Retrieving verb stems from a list of verbs

I have a list of strings which are all verbs. I need to get the word frequencies for each verb, but I want to count verbs such as "want", "wants", "wanting" and "wanted" as one verb. Formally, a “verb” is defined as a set of 4 words that are of the form {X, Xs, Xed, Xing} or of the form {X, Xes, Xed, Xing} where X is the verb. How would I go about extracting verbs from the list such that I get "X" and a count of how many times the stem appears? I figured I could somehow use regex, however I'm new to regex and I am totally lost.

Solution 1:

There is a library called nltk which has an insane array of functions for text processing. One of the subsets of functions are stemmers, which do just what you want (using algorithms/code developed by people with a lot of experience in the area). Here is the result using the Porter Stemming algorithm:

In [3]: import nltk

In [4]: verbs = ["want", "wants", "wanting", "wanted"]

In [5]: for verb in verbs:
   ...:     print nltk.stem.porter.PorterStemmer().stem_word(verb)
   ...:     
want
want
want
want

You could use this in conjunction with a defaultdict to do something like this (note: in Python 2.7+, a Counter would be equally useful/better):

In [2]: from collections import defaultdict

In [3]: from nltk.stem.porter import PorterStemmer

In [4]: verbs = ["want", "wants", "wanting", "wanted", "running", "runs", "run"]

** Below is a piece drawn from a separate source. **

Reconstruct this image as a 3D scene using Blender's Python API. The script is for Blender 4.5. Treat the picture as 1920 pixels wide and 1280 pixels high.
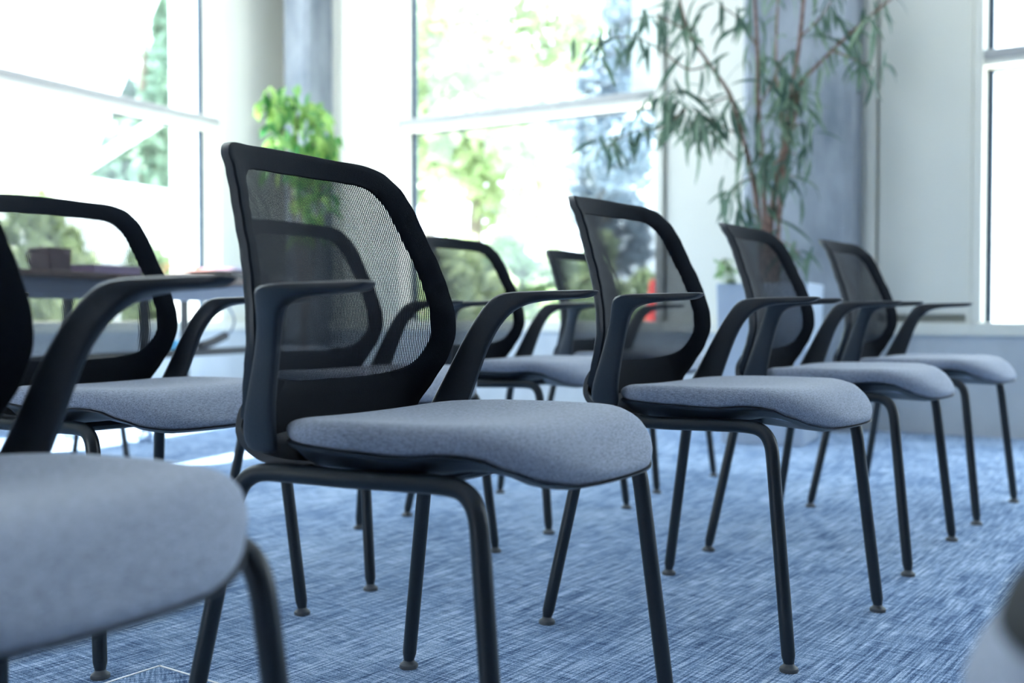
import bpy, bmesh, math, random
from mathutils import Vector, Matrix

# ------------------------------------------------------------------ camera, world, sun, exposure
scene = bpy.context.scene
for o in list(bpy.data.objects):
    bpy.data.objects.remove(o)
COL = scene.collection
EYE = 0.65
F_PX = 2000.0
PITCH = math.atan(51.0 / F_PX)

cam_d = bpy.data.cameras.new('camera')
cam_d.sensor_width = 36.0
cam_d.lens = 36.0 * F_PX / 1920.0
cam_d.dof.use_dof = True
cam_d.dof.focus_distance = 1.85
cam_d.dof.aperture_fstop = 2.6
cam_d.clip_start = 0.02
cam = bpy.data.objects.new('camera', cam_d)
cam.location = (0, 0, EYE)
cam.rotation_euler = (math.pi / 2 - PITCH, 0, 0)
COL.objects.link(cam)
scene.camera = cam

world = bpy.data.worlds.new('sky')
scene.world = world
world.use_nodes = True
wn = world.node_tree
wn.nodes.clear()
w_out = wn.nodes.new('ShaderNodeOutputWorld')
w_bg = wn.nodes.new('ShaderNodeBackground')
w_bg.inputs['Color'].default_value = (0.74, 0.87, 1.0, 1)
w_bg.inputs['Strength'].default_value = 2.3
wn.links.new(w_bg.outputs[0], w_out.inputs[0])

sun_d = bpy.data.lights.new('sun', 'SUN')
sun_d.energy = 9.0
sun_d.angle = math.radians(1.0)
sun_d.color = (1.0, 0.965, 0.91)
sun = bpy.data.objects.new('sun', sun_d)
SUN_FROM = Vector((-0.62, 0.30, 1.0)).normalized()
sun.rotation_euler = SUN_FROM.to_track_quat('Z', 'Y').to_euler()
sun.location = SUN_FROM * 30
COL.objects.link(sun)

scene.view_settings.view_transform = 'Standard'
scene.view_settings.look = 'None'
scene.view_settings.gamma = 1.0
scene.view_settings.use_curve_mapping = False
scene.view_settings.exposure = 1.82
scene.cycles.transparent_max_bounces = 32


# ------------------------------------------------------------------ helpers
def pix(px, py, d):
    """world point that lies d metres along the view direction for a pixel of the 1920x1280 frame"""
    a, b = (px - 960) / F_PX, (640 - py) / F_PX
    c, s = math.cos(PITCH), math.sin(PITCH)
    return Vector((a * d, d * c + b * d * s, EYE - d * s + b * d * c))


def tag(o, label=None, cat=None, group=None, kind=None):
    if label: o['label'] = label
    if cat: o['category'] = cat
    if group: o['group'] = group
    if kind: o['kind'] = kind
    return o


def empty(name, loc=(0, 0, 0), rz=0.0):
    o = bpy.data.objects.new(name, None)
    o.empty_display_size = 0.1
    o.location = loc
    o.rotation_euler = (0, 0, rz)
    COL.objects.link(o)
    return o


class MB:
    """collects vertices and faces, then links them as ONE mesh object"""
    def __init__(self):
        self.v, self.f = [], []

    def add(self, vs, fs):
        n = len(self.v)
        self.v += [tuple(v) for v in vs]
        self.f += [tuple(n + i for i in f) for f in fs]

    def box(self, x0, x1, y0, y1, z0, z1, M=None):
        vs = [Vector((x, y, z)) for z in (z0, z1) for y in (y0, y1) for x in (x0, x1)]
        if M: vs = [M @ v for v in vs]
        self.add(vs, [(0, 2, 3, 1), (4, 5, 7, 6), (0, 1, 5, 4), (2, 6, 7, 3), (1, 3, 7, 5), (0, 4, 6, 2)])

    def rings(self, rings, closed_u=True, cap0=True, cap1=True):
        n = len(rings[0]); vs = [p for r in rings for p in r]; fs = []
        for i in range(len(rings) - 1):
            for j in range(n if closed_u else n - 1):
                k = (j + 1) % n
                fs.append((i * n + j, i * n + k, (i + 1) * n + k, (i + 1) * n + j))
        if cap0: fs.append(tuple(range(n))[::-1])
        if cap1: fs.append(tuple((len(rings) - 1) * n + j for j in range(n)))
        self.add(vs, fs)

    def tube(self, pts, r, n=10, cap=True):
        pts = [Vector(p) for p in pts]
        rs = r if isinstance(r, (list, tuple)) else [r] * len(pts)
        t = (pts[1] - pts[0]).normalized()
        ref = Vector((0, 0, 1)) if abs(t.z) < 0.9 else Vector((1, 0, 0))
        u = t.cross(ref).normalized()
        rings = []
        for i, p in enumerate(pts):
            a = pts[max(i - 1, 0)]; b = pts[min(i + 1, len(pts) - 1)]
            t2 = (b - a).normalized()
            u = (u - t2 * u.dot(t2)).normalized()
            w = t2.cross(u)
            rings.append([p + (u * math.cos(2 * math.pi * k / n) + w * math.sin(2 * math.pi * k / n)) * rs[i] for k in range(n)])
        self.rings(rings, True, cap, cap)

    def lathe(self, prof, n=20, c=(0, 0, 0)):
        rings = [[Vector((c[0] + r * math.cos(2 * math.pi * k / n), c[1] + r * math.sin(2 * math.pi * k / n), c[2] + z)) for k in range(n)] for r, z in prof]
        self.rings(rings)

    def mesh(self, name):
        me = bpy.data.meshes.new(name)
        me.from_pydata(self.v, [], self.f)
        bm = bmesh.new(); bm.from_mesh(me)
        bmesh.ops.recalc_face_normals(bm, faces=bm.faces)
        bm.to_mesh(me); bm.free()
        return me

    def build(self, name, mat, parent=None, smooth=False, bevel=0.0, angle=35):
        me = self.mesh(name)
        me.materials.append(mat)
        o = bpy.data.objects.new(name, me)
        COL.objects.link(o)
        if parent: o.parent = parent
        if smooth:
            me.shade_smooth()
            if angle:
                me.set_sharp_from_angle(angle=math.radians(angle))
        if bevel:
            m = o.modifiers.new('bevel', 'BEVEL'); m.width = bevel; m.segments = 2; m.limit_method = 'ANGLE'
        return o


def catmull(pts, n=6):
    pts = [Vector(p) for p in pts]
    out = []
    for i in range(len(pts) - 1):
        p0 = pts[max(i - 1, 0)]; p1 = pts[i]; p2 = pts[i + 1]; p3 = pts[min(i + 2, len(pts) - 1)]
        for k in range(n):
            t = k / n
            out.append(0.5 * ((2 * p1) + (p2 - p0) * t + (2 * p0 - 5 * p1 + 4 * p2 - p3) * t * t + (3 * p1 - p0 - 3 * p2 + p3) * t ** 3))
    out.append(pts[-1])
    return out


def interp(tab, x):
    if x <= tab[0][0]: return tab[0][1]
    for (a, va), (b, vb) in zip(tab, tab[1:]):
        if x <= b:
            t = (x - a) / (b - a)
            t = t * t * (3 - 2 * t) * 0.5 + t * 0.5
            return va + (vb - va) * t
    return tab[-1][1]


# ------------------------------------------------------------------ materials
def new_mat(name):
    m = bpy.data.materials.new(name)
    m.use_nodes = True
    nt = m.node_tree
    nt.nodes.clear()
    out = nt.nodes.new('ShaderNodeOutputMaterial')
    return m, nt, out


def N(nt, typ, **kw):
    n = nt.nodes.new(typ)
    for k, v in kw.items():
        if k.startswith('i_'):
            n.inputs[k[2:].replace('_', ' ')].default_value = v
        else:
            setattr(n, k, v)
    return n


def principled(name, col, rough=0.5, noise=None, bump=0.0, metallic=0.0, spec=0.5, trans=None, coat=0.0):
    """noise = (scale, colour2, amount-contrast)"""
    m, nt, out = new_mat(name)
    b = N(nt, 'ShaderNodeBsdfPrincipled')
    b.inputs['Base Color'].default_value = (*col, 1)
    b.inputs['Roughness'].default_value = rough
    b.inputs['Metallic'].default_value = metallic
    b.inputs['Specular IOR Level'].default_value = spec
    nt.links.new(b.outputs[0], out.inputs[0])
    if noise:
        tc = N(nt, 'ShaderNodeTexCoord')
        nz = N(nt, 'ShaderNodeTexNoise')
        nz.inputs['Scale'].default_value = noise[0]
        nz.inputs['Detail'].default_value = 5
        nt.links.new(tc.outputs['Object'], nz.inputs['Vector'])
        r = N(nt, 'ShaderNodeValToRGB')
        r.color_ramp.elements[0].color = (*col, 1); r.color_ramp.elements[0].position = 0.35
        r.color_ramp.elements[1].color = (*noise[1], 1); r.color_ramp.elements[1].position = 0.68
        nt.links.new(nz.outputs[0], r.inputs[0])
        nt.links.new(r.outputs[0], b.inputs['Base Color'])
        if bump:
            bp = N(nt, 'ShaderNodeBump'); bp.inputs['Strength'].default_value = bump
            bp.inputs['Distance'].default_value = 0.01
            nt.links.new(nz.outputs[0], bp.inputs['Height'])
            nt.links.new(bp.outputs[0], b.inputs['Normal'])
    return m


def fabric_mat():
    m, nt, out = new_mat('heather grey fabric')
    b = N(nt, 'ShaderNodeBsdfPrincipled'); b.inputs['Roughness'].default_value = 0.95
    b.inputs['Specular IOR Level'].default_value = 0.15
    b.inputs['Sheen Weight'].default_value = 0.25
    tc = N(nt, 'ShaderNodeTexCoord')
    mp1 = N(nt, 'ShaderNodeMapping'); mp1.inputs['Scale'].default_value = (120, 900, 500)
    mp2 = N(nt, 'ShaderNodeMapping'); mp2.inputs['Scale'].default_value = (900, 120, 500)
    n1 = N(nt, 'ShaderNodeTexNoise'); n1.inputs['Scale'].default_value = 1; n1.inputs['Detail'].default_value = 2
    n2 = N(nt, 'ShaderNodeTexNoise'); n2.inputs['Scale'].default_value = 1; n2.inputs['Detail'].default_value = 2
    for a, c in ((mp1, n1), (mp2, n2)):
        nt.links.new(tc.outputs['Object'], a.inputs[0]); nt.links.new(a.outputs[0], c.inputs['Vector'])
    ad = N(nt, 'ShaderNodeMath', operation='ADD')
    nt.links.new(n1.outputs[0], ad.inputs[0]); nt.links.new(n2.outputs[0], ad.inputs[1])
    hf = N(nt, 'ShaderNodeMath', operation='MULTIPLY'); hf.inputs[1].default_value = 0.5
    nt.links.new(ad.outputs[0], hf.inputs[0])
    r = N(nt, 'ShaderNodeValToRGB')
    r.color_ramp.elements[0].position = 0.36; r.color_ramp.elements[0].color = (0.185, 0.212, 0.272, 1)
    r.color_ramp.elements[1].position = 0.64; r.color_ramp.elements[1].color = (0.49, 0.545, 0.66, 1)
    nt.links.new(hf.outputs[0], r.inputs[0]); nt.links.new(r.outputs[0], b.inputs['Base Color'])
    bp = N(nt, 'ShaderNodeBump'); bp.inputs['Strength'].default_value = 0.25; bp.inputs['Distance'].default_value = 0.0006
    nt.links.new(hf.outputs[0], bp.inputs['Height']); nt.links.new(bp.outputs[0], b.inputs['Normal'])
    nt.links.new(b.outputs[0], out.inputs[0])
    return m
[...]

In [5]: freq = defaultdict(int)

In [6]: for verb in verbs:
   ...:     freq[PorterStemmer().stem_word(verb)] += 1
   ...:     

In [7]: freq
Out[7]: defaultdict(<type 'int'>, {'run': 3, 'want': 4})

One thing to note: the stemmers aren't perfect - for instance, adding ran to the above yields this as the result:

defaultdict(<type 'int'>, {'ran': 1, 'run': 3, 'want': 4})

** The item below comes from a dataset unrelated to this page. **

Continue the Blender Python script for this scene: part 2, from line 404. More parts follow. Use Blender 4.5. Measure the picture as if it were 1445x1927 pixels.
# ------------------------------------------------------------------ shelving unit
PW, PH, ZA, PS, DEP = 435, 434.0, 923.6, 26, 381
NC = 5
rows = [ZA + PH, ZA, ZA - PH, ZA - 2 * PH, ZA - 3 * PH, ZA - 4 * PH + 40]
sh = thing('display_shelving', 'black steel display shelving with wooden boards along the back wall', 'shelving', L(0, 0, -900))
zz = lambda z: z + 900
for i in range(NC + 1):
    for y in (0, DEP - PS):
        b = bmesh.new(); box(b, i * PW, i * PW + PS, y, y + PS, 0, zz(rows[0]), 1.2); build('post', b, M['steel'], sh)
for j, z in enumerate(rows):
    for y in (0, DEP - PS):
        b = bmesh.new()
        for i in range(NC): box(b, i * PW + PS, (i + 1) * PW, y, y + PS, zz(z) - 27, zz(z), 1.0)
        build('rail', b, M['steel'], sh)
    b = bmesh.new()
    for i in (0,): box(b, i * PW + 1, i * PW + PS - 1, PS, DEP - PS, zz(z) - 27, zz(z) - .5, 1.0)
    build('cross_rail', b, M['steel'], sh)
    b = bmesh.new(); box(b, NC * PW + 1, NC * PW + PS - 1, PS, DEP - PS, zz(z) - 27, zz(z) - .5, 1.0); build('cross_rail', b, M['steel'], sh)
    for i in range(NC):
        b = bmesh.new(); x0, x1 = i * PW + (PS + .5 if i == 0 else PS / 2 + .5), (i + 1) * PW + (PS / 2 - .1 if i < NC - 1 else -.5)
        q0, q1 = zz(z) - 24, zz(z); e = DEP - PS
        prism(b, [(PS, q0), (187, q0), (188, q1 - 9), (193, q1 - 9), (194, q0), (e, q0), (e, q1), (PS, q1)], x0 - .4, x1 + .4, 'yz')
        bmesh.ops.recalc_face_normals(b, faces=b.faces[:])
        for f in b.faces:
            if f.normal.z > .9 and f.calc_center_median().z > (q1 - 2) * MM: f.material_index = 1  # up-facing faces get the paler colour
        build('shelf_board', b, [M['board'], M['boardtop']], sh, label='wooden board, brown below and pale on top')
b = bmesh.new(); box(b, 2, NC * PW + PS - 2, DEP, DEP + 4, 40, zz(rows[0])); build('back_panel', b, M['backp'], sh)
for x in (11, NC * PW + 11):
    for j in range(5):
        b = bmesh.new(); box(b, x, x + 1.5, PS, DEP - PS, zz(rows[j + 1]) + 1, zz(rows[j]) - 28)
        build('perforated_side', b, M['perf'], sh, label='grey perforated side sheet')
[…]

However hopefully it will get you close to what you want.

Solution 2:

To get the base word purely by pattern matching, you could use this code:

import re

for word in verblist:
    mtch = re.match(r"([a-zA-Z]*)((ed)|(ing)|(s))", word)
    if mtch:
        base = mtch.group(1)
    else:
        base = word
    #process the base word here

Keep in mind, this wouldn't handle irregular verbs well, and it relies on your list containing only verbs. Now, to actually keep track of counts, a dict would probably be best. A dict can be created before the loop with counts = {}. Then, to increment for each word, you can do the following at the end of each iteration:

    if base in counts:
        counts[base] += 1
    else:
        counts[base] = 1

RocketDonkey beat me to an answer while I was typing, and his answer looks like it'll work better, but I'm posting anyway since this doesn't require extra libraries to be installed, if that's worth anything to you.